Cerrado é esquecido nos acordos internacionais

sábado, 23 de janeiro de 2016
" ('As Bacantes' de Eurípedes) é uma percepção terrível e dura da vida humana. Ainda assim, no excesso mesmo do seu sofrimento encontra-se o clamor do homem por dignidade. Destituído de poder e alquebrado, um mendigo cego perambula às margens da cidade; ele assume uma nova grandeza. O homem se enobrece com a maldade vingadora ou injustiça dos deuses. Isso não o torna inocente, mas consagra-o como se tivesse passado pela chama."  George Steiner  -  A morte da tragédia


Em tempos de aquecimento global e Fórum Climático em Paris, fala-se apenas na eliminação do desmatamento ilegal na Amazônia. O objetivo é louvável e - se for realmente alcançado - trará muitos benefícios para o país e o planeta. No entanto, existe um outro bioma, o Cerrado, muito mais ameaçado pela expansão do agronegócio, e que não recebe a mesma atenção. Matéria recente do jornalista Marcelo Leite, publicada no jornal Folha de São Paulo, mostra alguns dados sobre a lenta e inexorável destruição à qual está sendo submetido o Cerrado.
O nome é, na verdade, a denominação de um imenso espaço geográfico, com clima e relevos característicos, dominado por três principais biomas: campo tropical (campo limpo); savana (cerrado ou campo sujo); e floresta estacional (cerradão), estendendo-se por 2,045 milhões de quilômetros quadrados - área pouco maior do que o território do México (1,9 milhões de km²). O Cerrado estende-se em espaço contínuo pelos estados de Goiás, Tocantins, Mato Grosso, Mato Grosso do Sul, Minas Gerais, Bahia, Maranhão, Piauí, Rondônia, Paraná, São Paulo e Distrito Federal, além dos encraves no Amapá, Roraima e Amazonas. Em seu espaço geográfico também se encontram as nascentes das três maiores bacias hidrográficas da América do Sul; a do rio Tocantins, rio São Francisco e rio da Prata.
Estima-se que cerca de 70% da área do Cerrado esteja alterada por atividades agrícolas, pecuárias e mineração. A velocidade do desmatamento na região batizada de Matopiba (incluindo os estados de Maranhão, Tocantins, Piauí e Bahia) vem crescendo devido à expansão das culturas de soja, milho e algodão. No Matopiba, entre 2000 e 2007, derrubavam-se em média 1.114 km² de vegetação nativa por ano. No período 2007 e 2014 a velocidade do desmatamento cresceu para 1.800 km² ao ano. Em outras área do Cerrado, nos estados de GO, MG, MS, MT, PR, RO, SP e no Distrito Federal, houve uma queda de 64% na ocupação do território entre 2000 e 2014. Nestes estados, o aumento do preço da terra fez com que a expansão agrícola ocupasse áreas abertas anteriormente para a pecuária; atividade menos rentável. Diferentemente, no Matopiba, o baixo preço da terra faz com que a agricultura continuasse avançando sobre áreas ocupadas pela vegetação original.
Estudos concluíram que existem no Cerrado pelo menos 200 mil km² (área equivalente ao estado do Paraná) de terras desmatadas disponíveis para a agricultura, em sua maior parte anteriormente ocupadas pela pecuária.

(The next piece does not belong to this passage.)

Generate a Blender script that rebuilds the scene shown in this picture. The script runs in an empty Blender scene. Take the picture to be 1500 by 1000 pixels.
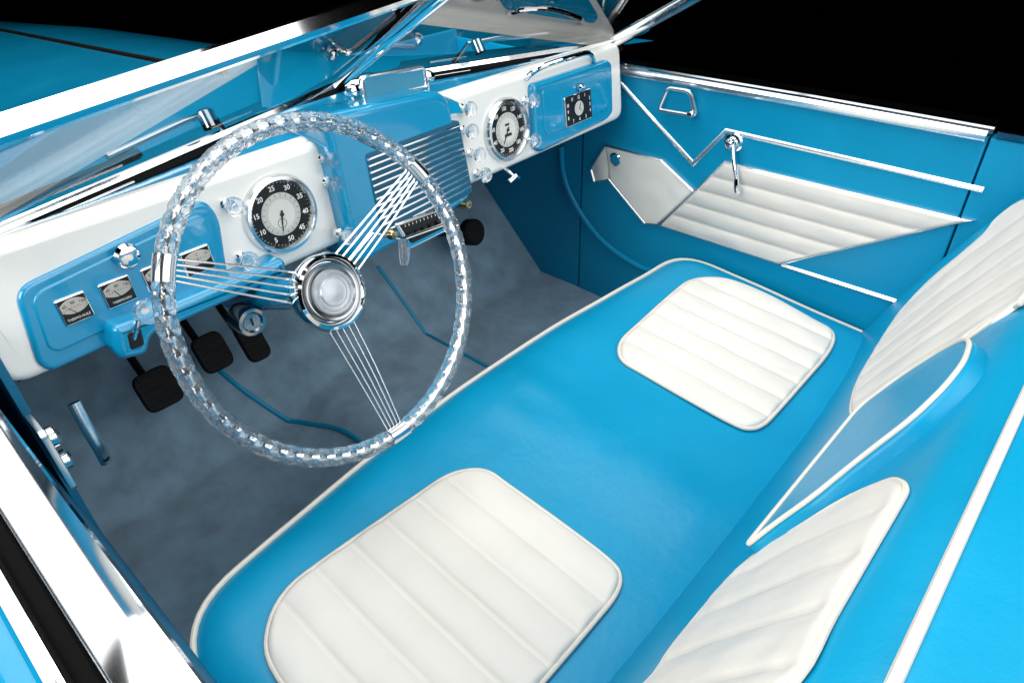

A falta de coordenação entre os ministérios do Meio Ambiente e o da Agricultura, Pecuária e Abastecimento faz com que esta imensa área permaneça inaproveitada pela agricultura, ao passo que a vegetação original continua a ser destruída. Significativo também é que no compromisso assumido para a Conferência do Clima de Paris, o governo brasileiro não tenha incluído metas específicas de redução do desmatamento para o Cerrado. As suas áreas protegidas, incluindo unidades de conservação e terras indígenas, somam apenas 8,2% de sua superfície, em comparação com 43,9% da Amazônia.
Os interesses do agronegócio são fortes na região e dispõem de muitos defensores em Brasília. No entanto, já existem soluções como a da Integração Lavoura-Pecuária-Floresta (ILPF), que possibilitam a convivência das atividades econômicas com o ambiente original da Cerrado.